Supplied information -
————

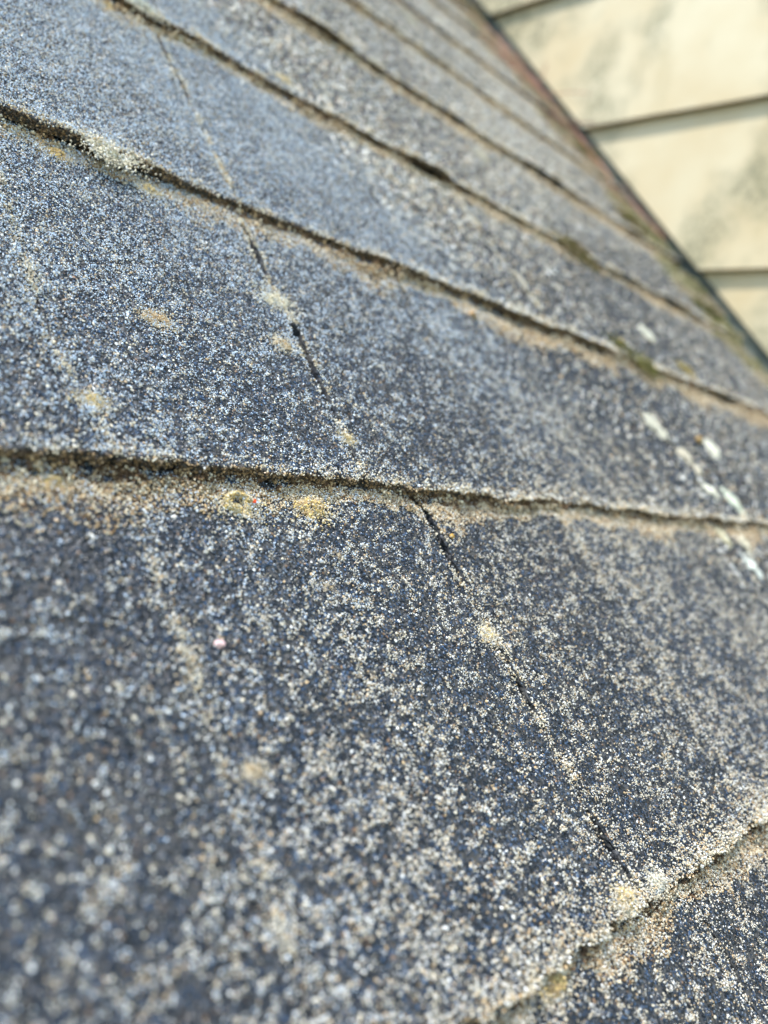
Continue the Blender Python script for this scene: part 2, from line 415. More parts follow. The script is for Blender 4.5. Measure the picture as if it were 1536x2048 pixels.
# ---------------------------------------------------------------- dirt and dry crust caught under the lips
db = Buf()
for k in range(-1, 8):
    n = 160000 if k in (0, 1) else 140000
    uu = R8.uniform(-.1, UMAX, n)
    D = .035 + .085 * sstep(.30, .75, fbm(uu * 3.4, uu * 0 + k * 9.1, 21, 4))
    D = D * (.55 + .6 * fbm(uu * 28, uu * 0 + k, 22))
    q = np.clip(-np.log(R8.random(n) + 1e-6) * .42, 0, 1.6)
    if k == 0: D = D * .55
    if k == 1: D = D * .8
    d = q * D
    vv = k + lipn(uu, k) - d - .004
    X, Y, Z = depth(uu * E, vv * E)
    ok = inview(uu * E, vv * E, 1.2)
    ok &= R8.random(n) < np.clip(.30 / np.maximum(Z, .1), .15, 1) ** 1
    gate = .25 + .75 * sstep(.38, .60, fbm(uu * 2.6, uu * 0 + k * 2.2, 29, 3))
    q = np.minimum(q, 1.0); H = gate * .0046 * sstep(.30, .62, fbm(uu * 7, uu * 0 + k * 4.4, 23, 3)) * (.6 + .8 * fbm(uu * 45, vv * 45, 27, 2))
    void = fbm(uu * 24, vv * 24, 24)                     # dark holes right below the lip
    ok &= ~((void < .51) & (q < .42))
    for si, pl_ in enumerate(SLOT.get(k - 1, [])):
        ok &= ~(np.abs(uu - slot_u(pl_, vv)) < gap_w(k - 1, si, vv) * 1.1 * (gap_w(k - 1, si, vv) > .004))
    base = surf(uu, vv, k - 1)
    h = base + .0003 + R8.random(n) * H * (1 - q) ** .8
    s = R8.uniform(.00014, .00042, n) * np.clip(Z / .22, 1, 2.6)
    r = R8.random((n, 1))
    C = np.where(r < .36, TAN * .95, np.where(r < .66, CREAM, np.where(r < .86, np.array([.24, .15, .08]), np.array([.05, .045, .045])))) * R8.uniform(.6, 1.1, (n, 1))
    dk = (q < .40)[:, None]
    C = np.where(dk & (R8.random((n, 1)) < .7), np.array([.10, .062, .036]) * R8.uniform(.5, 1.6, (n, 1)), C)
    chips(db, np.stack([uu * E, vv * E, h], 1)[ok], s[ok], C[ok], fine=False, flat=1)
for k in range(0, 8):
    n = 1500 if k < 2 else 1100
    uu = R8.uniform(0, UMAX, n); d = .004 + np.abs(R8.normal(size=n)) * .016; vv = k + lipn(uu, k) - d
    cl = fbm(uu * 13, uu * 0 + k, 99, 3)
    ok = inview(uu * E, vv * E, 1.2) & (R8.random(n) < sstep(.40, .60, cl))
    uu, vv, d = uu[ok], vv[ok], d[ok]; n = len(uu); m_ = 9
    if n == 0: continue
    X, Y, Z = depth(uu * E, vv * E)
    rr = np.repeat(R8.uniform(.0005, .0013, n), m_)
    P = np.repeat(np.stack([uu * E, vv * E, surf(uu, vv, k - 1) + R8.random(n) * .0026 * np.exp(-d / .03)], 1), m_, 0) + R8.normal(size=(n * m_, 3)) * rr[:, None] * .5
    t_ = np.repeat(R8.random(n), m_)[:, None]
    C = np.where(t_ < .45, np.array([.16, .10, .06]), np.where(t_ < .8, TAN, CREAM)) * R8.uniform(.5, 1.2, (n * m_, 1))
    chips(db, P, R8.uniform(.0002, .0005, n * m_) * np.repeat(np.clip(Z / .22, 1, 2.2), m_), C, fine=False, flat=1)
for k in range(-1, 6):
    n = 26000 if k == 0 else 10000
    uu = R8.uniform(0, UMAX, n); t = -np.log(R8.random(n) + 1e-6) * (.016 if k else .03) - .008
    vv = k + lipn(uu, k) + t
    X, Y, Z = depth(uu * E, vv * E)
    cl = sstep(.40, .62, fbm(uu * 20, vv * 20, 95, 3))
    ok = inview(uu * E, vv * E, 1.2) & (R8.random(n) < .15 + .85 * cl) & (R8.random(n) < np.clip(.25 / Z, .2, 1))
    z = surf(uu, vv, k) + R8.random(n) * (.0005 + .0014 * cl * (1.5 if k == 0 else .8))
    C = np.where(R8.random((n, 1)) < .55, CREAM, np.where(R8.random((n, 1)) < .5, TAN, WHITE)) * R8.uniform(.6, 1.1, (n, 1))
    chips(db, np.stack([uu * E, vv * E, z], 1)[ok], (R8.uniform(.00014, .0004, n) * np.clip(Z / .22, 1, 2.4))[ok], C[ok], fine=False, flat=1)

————

What to do -
Copy the whole listing above word for word but do not carry over the pictures.

Output for this exercise -
Continue the Blender Python script for this scene: part 2, from line 415. More parts follow. The script is for Blender 4.5. Measure the picture as if it were 1536x2048 pixels.
# ---------------------------------------------------------------- dirt and dry crust caught under the lips
db = Buf()
for k in range(-1, 8):
    n = 160000 if k in (0, 1) else 140000
    uu = R8.uniform(-.1, UMAX, n)
    D = .035 + .085 * sstep(.30, .75, fbm(uu * 3.4, uu * 0 + k * 9.1, 21, 4))
    D = D * (.55 + .6 * fbm(uu * 28, uu * 0 + k, 22))
    q = np.clip(-np.log(R8.random(n) + 1e-6) * .42, 0, 1.6)
    if k == 0: D = D * .55
    if k == 1: D = D * .8
    d = q * D
    vv = k + lipn(uu, k) - d - .004
    X, Y, Z = depth(uu * E, vv * E)
    ok = inview(uu * E, vv * E, 1.2)
    ok &= R8.random(n) < np.clip(.30 / np.maximum(Z, .1), .15, 1) ** 1
    gate = .25 + .75 * sstep(.38, .60, fbm(uu * 2.6, uu * 0 + k * 2.2, 29, 3))
    q = np.minimum(q, 1.0); H = gate * .0046 * sstep(.30, .62, fbm(uu * 7, uu * 0 + k * 4.4, 23, 3)) * (.6 + .8 * fbm(uu * 45, vv * 45, 27, 2))
    void = fbm(uu * 24, vv * 24, 24)                     # dark holes right below the lip
    ok &= ~((void < .51) & (q < .42))
    for si, pl_ in enumerate(SLOT.get(k - 1, [])):
        ok &= ~(np.abs(uu - slot_u(pl_, vv)) < gap_w(k - 1, si, vv) * 1.1 * (gap_w(k - 1, si, vv) > .004))
    base = surf(uu, vv, k - 1)
    h = base + .0003 + R8.random(n) * H * (1 - q) ** .8
    s = R8.uniform(.00014, .00042, n) * np.clip(Z / .22, 1, 2.6)
    r = R8.random((n, 1))
    C = np.where(r < .36, TAN * .95, np.where(r < .66, CREAM, np.where(r < .86, np.array([.24, .15, .08]), np.array([.05, .045, .045])))) * R8.uniform(.6, 1.1, (n, 1))
    dk = (q < .40)[:, None]
    C = np.where(dk & (R8.random((n, 1)) < .7), np.array([.10, .062, .036]) * R8.uniform(.5, 1.6, (n, 1)), C)
    chips(db, np.stack([uu * E, vv * E, h], 1)[ok], s[ok], C[ok], fine=False, flat=1)
for k in range(0, 8):
    n = 1500 if k < 2 else 1100
    uu = R8.uniform(0, UMAX, n); d = .004 + np.abs(R8.normal(size=n)) * .016; vv = k + lipn(uu, k) - d
    cl = fbm(uu * 13, uu * 0 + k, 99, 3)
    ok = inview(uu * E, vv * E, 1.2) & (R8.random(n) < sstep(.40, .60, cl))
    uu, vv, d = uu[ok], vv[ok], d[ok]; n = len(uu); m_ = 9
    if n == 0: continue
    X, Y, Z = depth(uu * E, vv * E)
    rr = np.repeat(R8.uniform(.0005, .0013, n), m_)
    P = np.repeat(np.stack([uu * E, vv * E, surf(uu, vv, k - 1) + R8.random(n) * .0026 * np.exp(-d / .03)], 1), m_, 0) + R8.normal(size=(n * m_, 3)) * rr[:, None] * .5
    t_ = np.repeat(R8.random(n), m_)[:, None]
    C = np.where(t_ < .45, np.array([.16, .10, .06]), np.where(t_ < .8, TAN, CREAM)) * R8.uniform(.5, 1.2, (n * m_, 1))
    chips(db, P, R8.uniform(.0002, .0005, n * m_) * np.repeat(np.clip(Z / .22, 1, 2.2), m_), C, fine=False, flat=1)
for k in range(-1, 6):
    n = 26000 if k == 0 else 10000
    uu = R8.uniform(0, UMAX, n); t = -np.log(R8.random(n) + 1e-6) * (.016 if k else .03) - .008
    vv = k + lipn(uu, k) + t
    X, Y, Z = depth(uu * E, vv * E)
    cl = sstep(.40, .62, fbm(uu * 20, vv * 20, 95, 3))
    ok = inview(uu * E, vv * E, 1.2) & (R8.random(n) < .15 + .85 * cl) & (R8.random(n) < np.clip(.25 / Z, .2, 1))
    z = surf(uu, vv, k) + R8.random(n) * (.0005 + .0014 * cl * (1.5 if k == 0 else .8))
    C = np.where(R8.random((n, 1)) < .55, CREAM, np.where(R8.random((n, 1)) < .5, TAN, WHITE)) * R8.uniform(.6, 1.1, (n, 1))
    chips(db, np.stack([uu * E, vv * E, z], 1)[ok], (R8.uniform(.00014, .0004, n) * np.clip(Z / .22, 1, 2.4))[ok], C[ok], fine=False, flat=1)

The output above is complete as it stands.